Hubo peleas, y muchas. Mientras intentaba dominar la llamarada de indignación que surgía en mi pecho, me enganchaba en las mismas peleas que ahora sé que llevan a la polarización. Y aunque sabía que ser tan abierta sobre mis convicciones era algo peligroso, cuando me reservaba mis pensamientos la llamarada de indignación se transformaba, y pasaba a estar indignada conmigo misma. Por comprometer lo que yo pensaba, mis valores, para la comodidad de los otros. Entonces decidí comunicar lo que pensaba, siempre. Aunque me costara amistades, y llevara a malas miradas y comentarios, así tal cual como sucedió cuando perdí ese puesto que tanto anhelaba. Hoy también cuestiono por qué todas las personas a mi al rededor asumieron y aceptaron tan fácilmente el calificativo que impusieron sobre mi. Realmente hay personas que hasta hoy creen que soy una persona conflictiva, alguien a quien no se le puede hablar. Recibo dudas genuinas con el préambulo de, “Salo, no es por pelear…” y me duele mi corazón. Porque bien lo saben mis amigos, y es que lo que yo más valoro, la razón por la que escribo, mis aspiraciones se basan en la diversidad de opinión. De la diferencia de pensamiento. Y esto lo sabe especialmente Miguel, ese amigo que me dio la perspectiva que necesitaba para poder entender esto que escribo hoy. Miguel, que piensa diferente a mi en tantas, tantísimas cuestiones, entre ellas la política. 

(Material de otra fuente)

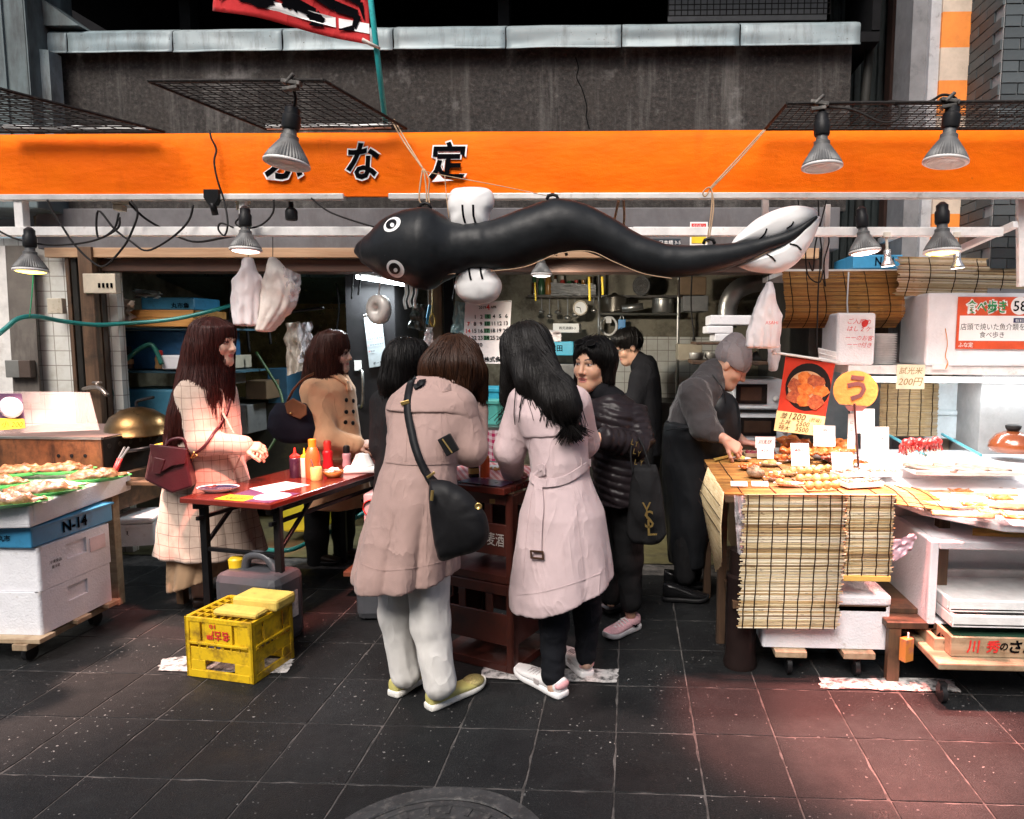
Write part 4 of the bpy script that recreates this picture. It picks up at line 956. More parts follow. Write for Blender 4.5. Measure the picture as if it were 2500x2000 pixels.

Hoy cuestiono esto por un motivo claro. ¿Qué hubiera pasado si yo no fuera Salomé, sino Salomón? ¿Si hubiera nacido hombre en vez de mujer? ¿También hubiera sido conflictivo al decir que no estaba de acuerdo con una propuesta que hizo mi jefe a las directivas? ¿Han escuchado que a un amigo suyo le digan que es conflictivo por expresar sus opiniones? Si hubiera sido Salomón, ¿le hubieran dado el puesto? ¿O también le hubieran gritado la clásica de “tiene que entender que el jefe soy yo”? ¿Después de ese grito se hubiera ido a la casa llorando como Salomé? ¿Las personas me hubieran tildado de ser un hombre de pensamiento cerrado, así como me tildan de ser una mujer de mente cerrada? Hoy, cuando soy explosiva porque me retiro de una conversación en la que me estén tratando de boba, de “retardada”, de feminazi o peor, ¿Salomón también sería explosivo? O, ¿si Salomón le hubiera pegado un puño al que le decía estas palabras, cómo lo hubieran justificado? ¿Salomón también hubiera sido intimidante? Porque realmente veo a hombres a todo mi al rededor haciendo exactamente lo mismo que yo hice, opinando de la misma manera, y siguen teniendo amigos. Les siguen dando los puestos, los premios y los reconocimientos. Pensar así es muy interesante, porque aunque Salomón pensara y actuara exactamente igual a Salomé, él sería muy diferente. Por lo menos para los demás. Porque Salomé es conflictiva, y Salomón no.